The change in mood became clear as the nitty-gritty of what the Budget revealed and, more importantly, concealed came to be discussed in the public domain. The picture that emerged is of a government caught in a neoliberal trap. Tax forbearance and the goods and services tax (GST) misadventure have significantly sapped its resource mobilisation capabilities. While revenue growth is sluggish, the government cannot increase its borrowing significantly as it is constrained by the demands of global capital and its own commitments to rein in the fiscal deficit. If it cannot borrow, its expenditures are capped. If it cannot spend, it cannot spur demand for the private sector or put in place the infrastructure needed to support private sector growth, however fast that may be. It also cannot outlay the large resources needed to recapitalise financial institutions, so as to set right the visible crisis in the banking sector and the less visible crisis in the non-bank financial sector. That precludes a credit surge that can drive demand and support private investment. To top it all, even though it cannot do all this, to the extent that it has chosen to spend it is dependent on special resources from the central bank’s reserves, large and ambitious privatisation plans and, disconcertingly for the private sector, a surcharge on the super-rich.

This neoliberal bind that the government has put itself in has implications for the growth story. India is still an economy in which demand is driven not primarily by mass incomes that create a wide market or by large exports to global markets, but by the demand generated by government spending and credit expansion. If the government cannot spend to drive demand, growth would be indifferent or slow. And if the government cannot provide the resources to revive a sick financial sector, credit will remain sluggish, restraining demand and growth even further. So, the problem is not just the evidence that growth is slowing, but that it is likely to decelerate even more.

Realising that the government was not doing and possibly cannot do what they thought it would, stock market players are choosing to book profits or cut losses and exit. The intensity of the decline triggered by disappointment only matches that of the climb driven by misplaced expectations. But there are other players, in industry, banking and the trade, who cannot exit unless driven to bankruptcy. They are the ones who are now waking up to slow growth and have chosen to speak up and say things are going awry, perhaps with the hope that they can get the decisive leader to somehow break out of the tentacles of neoliberalism.

It is important here to see the difference in the nature of the new demands. The clamour earlier was for “more reform”, based on the belief that it was reform and the animal spirits it would unleash, and not state support and easy credit, that was crucial for growth. The demand now, implicitly and explicitly, is for a stimulus: more spending, more infrastructural investment, more tax cuts, and the like.
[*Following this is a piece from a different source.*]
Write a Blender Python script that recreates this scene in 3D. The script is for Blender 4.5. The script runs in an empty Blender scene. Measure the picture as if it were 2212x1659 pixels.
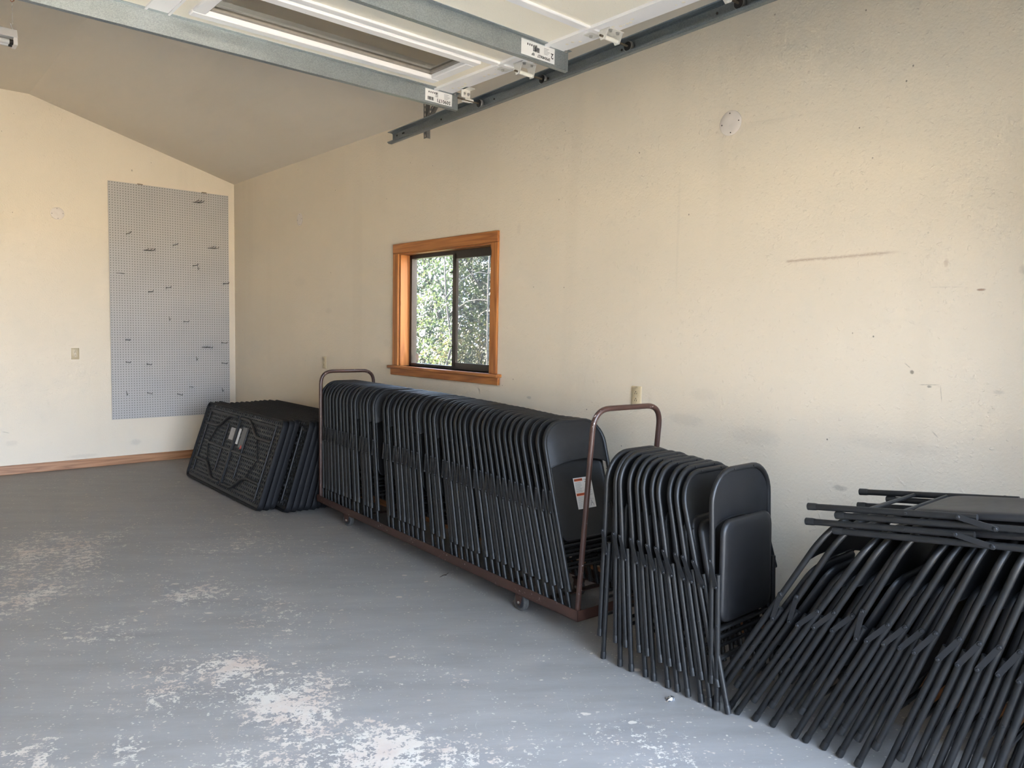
import bpy, math, random
from mathutils import Matrix, Vector
import numpy as np

random.seed(7)
C = bpy.context.scene.collection
S = bpy.context.scene
PI = math.pi
W, H = 2212, 1659

# ------------------------------------------------------------------ camera
CAM_F, YAW, PITCH, ROLL, CAM_H = 1624.522, 0.717978, 0.0711304, 0.0181527, 1.47119
XW, DB = 3.267, 8.5565          # right wall plane, back wall plane
FR = 0.30                      # inside face of the wall with the door opening
HW = 3.05                       # eaves height
XR, ZR = 1.317, 3.627           # where the ceiling turns flat
XL = -3.30                      # left wall plane

def cam_axes():
    cy, sy, cp, sp = math.cos(YAW), math.sin(YAW), math.cos(PITCH), math.sin(PITCH)
    fwd = Vector((sy * cp, cy * cp, -sp))
    right = Vector((cy, -sy, 0))
    up = right.cross(fwd)
    c, s = math.cos(ROLL), math.sin(ROLL)
    return c * right + s * up, -s * right + c * up, fwd

r_, u_, f_ = cam_axes()
cam_data = bpy.data.cameras.new('camera')
cam_data.sensor_width = 36.0
cam_data.sensor_fit = 'HORIZONTAL'
cam_data.lens = CAM_F / W * 36.0
cam_data.clip_start = 0.02
cam = bpy.data.objects.new('camera', cam_data)
C.objects.link(cam)
m = Matrix.Identity(4)
for i in range(3):
    m[i][0], m[i][1], m[i][2] = r_[i], u_[i], -f_[i]
m[2][3] = CAM_H
cam.matrix_world = m
S.camera = cam

def hit(px, py, axis, val):
    """the point of the photo's pixel on a plane: used once to measure the room"""
    d = r_ * ((px - W / 2) / CAM_F) - u_ * ((py - H / 2) / CAM_F) + f_
    o = Vector((0, 0, CAM_H))
    return o + d * ((val - o[axis]) / d[axis])

# ------------------------------------------------------------------ light
S.view_settings.view_transform = 'Standard'
S.view_settings.look = 'None'
S.view_settings.gamma = 1.0
S.view_settings.use_curve_mapping = False
S.view_settings.exposure = 3.1
S.cycles.use_denoising = True
S.cycles.max_bounces = 9
S.cycles.diffuse_bounces = 6
S.cycles.glossy_bounces = 3
S.cycles.use_adaptive_sampling = True
S.cycles.adaptive_threshold = 0.06
S.cycles.adaptive_min_samples = 20
S.cycles.sample_clamp_indirect = 6.0

SKY, GLOW, GLOW_K, GLOW_DIR = 0.80, 2.3, 4.5, (0.10, -1.0, 0.12)
world = bpy.data.worlds.new('sky')
S.world = world
world.use_nodes = True
wn = world.node_tree
wn.nodes.clear()
wo = wn.nodes.new('ShaderNodeOutputWorld')
wb = wn.nodes.new('ShaderNodeBackground')
wt = wn.nodes.new('ShaderNodeTexCoord')
ws = wn.nodes.new('ShaderNodeSeparateXYZ')
wr = wn.nodes.new('ShaderNodeValToRGB')
wr.color_ramp.elements[0].position = 0.0
wr.color_ramp.elements[0].color = (0.80, 0.95, 1.17, 1)
wr.color_ramp.elements[1].position = 0.7
wr.color_ramp.elements[1].color = (0.62, 0.82, 1.14, 1)
wn.links.new(wt.outputs['Generated'], ws.inputs[0])
wn.links.new(ws.outputs['Z'], wr.inputs[0])
wn.links.new(wr.outputs[0], wb.inputs[0])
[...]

In fact, the chief executive of the NITI Aayog is reported to have declared that growth is slowing because of too much reform. That, if true, is definitely a turnaround.

Meanwhile, in a turn reminiscent of the emphasis on non-economic issues in the election campaign, the “decisiveness” of the new government is focussed on other fronts. The race to amend the Right to Information Act and the Unlawful Activities Prevention Act, among others, points to a trend where it is not economic revival that leads to legitimacy that is the government’s focus, but the ability to quell any dissent that a loss of legitimacy would lead to. That is what the push for “minimum government and maximum governance” is proving to be. But that, unfortunately, is not a matter that seems to concern India’s business leaders.